EXERCISE DESCRIPTION: Retype the whole listing verbatim and keep the pictures out of it.

DATASET EXTRACT:

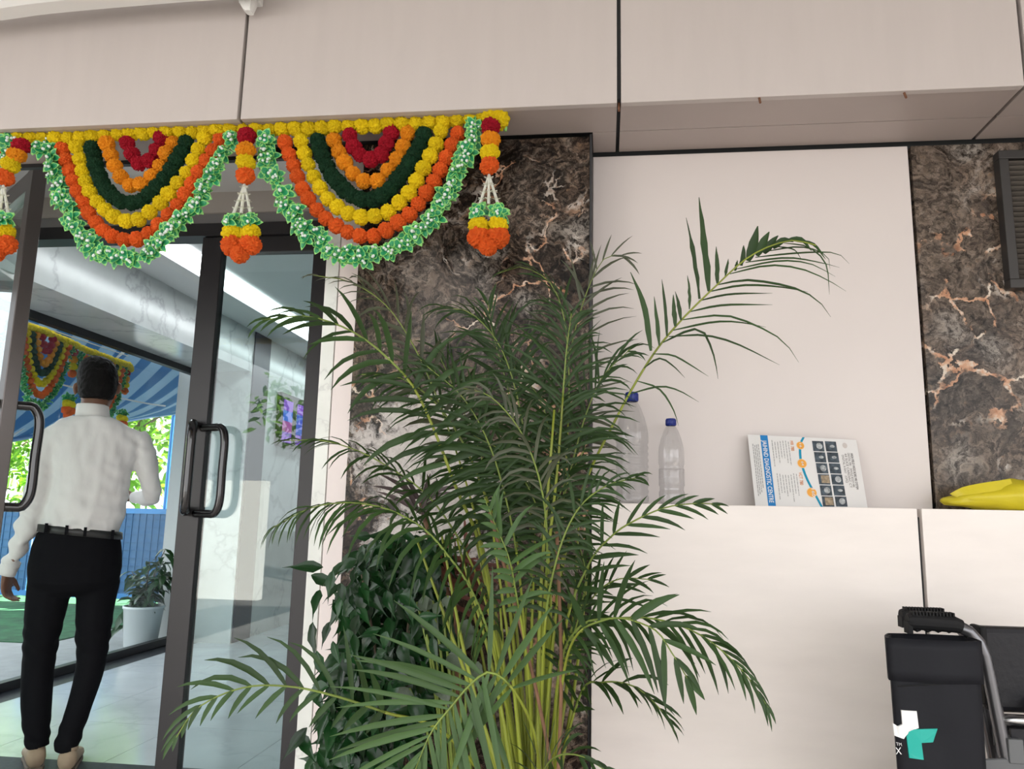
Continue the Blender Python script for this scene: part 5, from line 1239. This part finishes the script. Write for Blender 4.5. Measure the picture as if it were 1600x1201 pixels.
# --- fittings high on the fascia
jc = PY(388, 8, 1.80); jb = thing('wall_fixture', 'small white plastic fixture at the top of the fascia, above the panel joint', 'fixture', jc)
MB().loft([(PY(387, -30, 1.79), (.026, 0, 0), (0, .02, 0)), (PY(387, 6, 1.79), (.021, 0, 0), (0, .02, 0)), (PY(388, 17, 1.79), (.012, 0, 0), (0, .015, 0)), (PY(390, 20, 1.79), (.008, 0, 0), (0, .012, 0))], 8, ex=5).build('fixture_body', M['white'], jb)
MB().box(jc.x-.03, jc.x+.03, 1.80, 1.826, jc.z+.01, jc.z+.07, bev=.003).build('fixture_base', M['white'], jb)
cv = MB(); pts = spline([PY(-160, 28, 1.70), PY(-40, 18, 1.70), PY(0, 13, 1.70), PY(50, 6, 1.70), PY(120, -1, 1.70), PY(200, -8, 1.70), PY(300, -16, 1.70), PY(420, -22, 1.70)], 24)
for i in range(24):
    p = pts[i]; cv.v += [tuple(p+Vector(o_)) for o_ in ((0, .05, .004), (0, 0, 0), (0, -.02, .012), (0, -.03, .05), (0, .05, .05))]
cv.f = [(i*5+k, i*5+(k+1) % 5, (i+1)*5+(k+1) % 5, (i+1)*5+k) for i in range(23) for k in range(5)]+[(4, 3, 2, 1, 0), tuple(23*5+k for k in range(5))]; cv.m = [0]*len(cv.f)
cv.build('trim_8', mat('bright_white_cove', (0.84, 0.84, 0.82), .4), None, smooth=False, kind='structure')
# --- lit display on the inner wall, seen through the closed leaf
a_ = PX(436, 612, XI+.015); b_ = PX(478, 706, XI+.015)
ds = thing('display_screen', 'purple and blue glowing display on the inner wall behind the closed glass leaf', 'screen', (XI+.02, a_.y, b_.z))
MB().box(XI+.002, XI+.05, a_.y, b_.y+.3, b_.z, a_.z, bev=.004).build('screen_case', M['black'], ds)
rr = random.Random(8)
for i in range(3):
    for j in range(4):
        y0 = a_.y+.05+(b_.y+.3-a_.y-.08)*i/3; z0 = b_.z+.04+(a_.z-b_.z-.10)*j/4
        c = [(0.04, 0.05, .45), (.16, .03, .40), (.30, .03, .26), (.03, .09, .5)][rr.randrange(4)]
        MB().box(XI+.05, XI+.053, y0, y0+.22, z0, z0+.10).build('lit_panel', emit_mat('lit_panel', c, .35), ds)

RESPONSE:
Continue the Blender Python script for this scene: part 5, from line 1239. This part finishes the script. Write for Blender 4.5. Measure the picture as if it were 1600x1201 pixels.
# --- fittings high on the fascia
jc = PY(388, 8, 1.80); jb = thing('wall_fixture', 'small white plastic fixture at the top of the fascia, above the panel joint', 'fixture', jc)
MB().loft([(PY(387, -30, 1.79), (.026, 0, 0), (0, .02, 0)), (PY(387, 6, 1.79), (.021, 0, 0), (0, .02, 0)), (PY(388, 17, 1.79), (.012, 0, 0), (0, .015, 0)), (PY(390, 20, 1.79), (.008, 0, 0), (0, .012, 0))], 8, ex=5).build('fixture_body', M['white'], jb)
MB().box(jc.x-.03, jc.x+.03, 1.80, 1.826, jc.z+.01, jc.z+.07, bev=.003).build('fixture_base', M['white'], jb)
cv = MB(); pts = spline([PY(-160, 28, 1.70), PY(-40, 18, 1.70), PY(0, 13, 1.70), PY(50, 6, 1.70), PY(120, -1, 1.70), PY(200, -8, 1.70), PY(300, -16, 1.70), PY(420, -22, 1.70)], 24)
for i in range(24):
    p = pts[i]; cv.v += [tuple(p+Vector(o_)) for o_ in ((0, .05, .004), (0, 0, 0), (0, -.02, .012), (0, -.03, .05), (0, .05, .05))]
cv.f = [(i*5+k, i*5+(k+1) % 5, (i+1)*5+(k+1) % 5, (i+1)*5+k) for i in range(23) for k in range(5)]+[(4, 3, 2, 1, 0), tuple(23*5+k for k in range(5))]; cv.m = [0]*len(cv.f)
cv.build('trim_8', mat('bright_white_cove', (0.84, 0.84, 0.82), .4), None, smooth=False, kind='structure')
# --- lit display on the inner wall, seen through the closed leaf
a_ = PX(436, 612, XI+.015); b_ = PX(478, 706, XI+.015)
ds = thing('display_screen', 'purple and blue glowing display on the inner wall behind the closed glass leaf', 'screen', (XI+.02, a_.y, b_.z))
MB().box(XI+.002, XI+.05, a_.y, b_.y+.3, b_.z, a_.z, bev=.004).build('screen_case', M['black'], ds)
rr = random.Random(8)
for i in range(3):
    for j in range(4):
        y0 = a_.y+.05+(b_.y+.3-a_.y-.08)*i/3; z0 = b_.z+.04+(a_.z-b_.z-.10)*j/4
        c = [(0.04, 0.05, .45), (.16, .03, .40), (.30, .03, .26), (.03, .09, .5)][rr.randrange(4)]
        MB().box(XI+.05, XI+.053, y0, y0+.22, z0, z0+.10).build('lit_panel', emit_mat('lit_panel', c, .35), ds)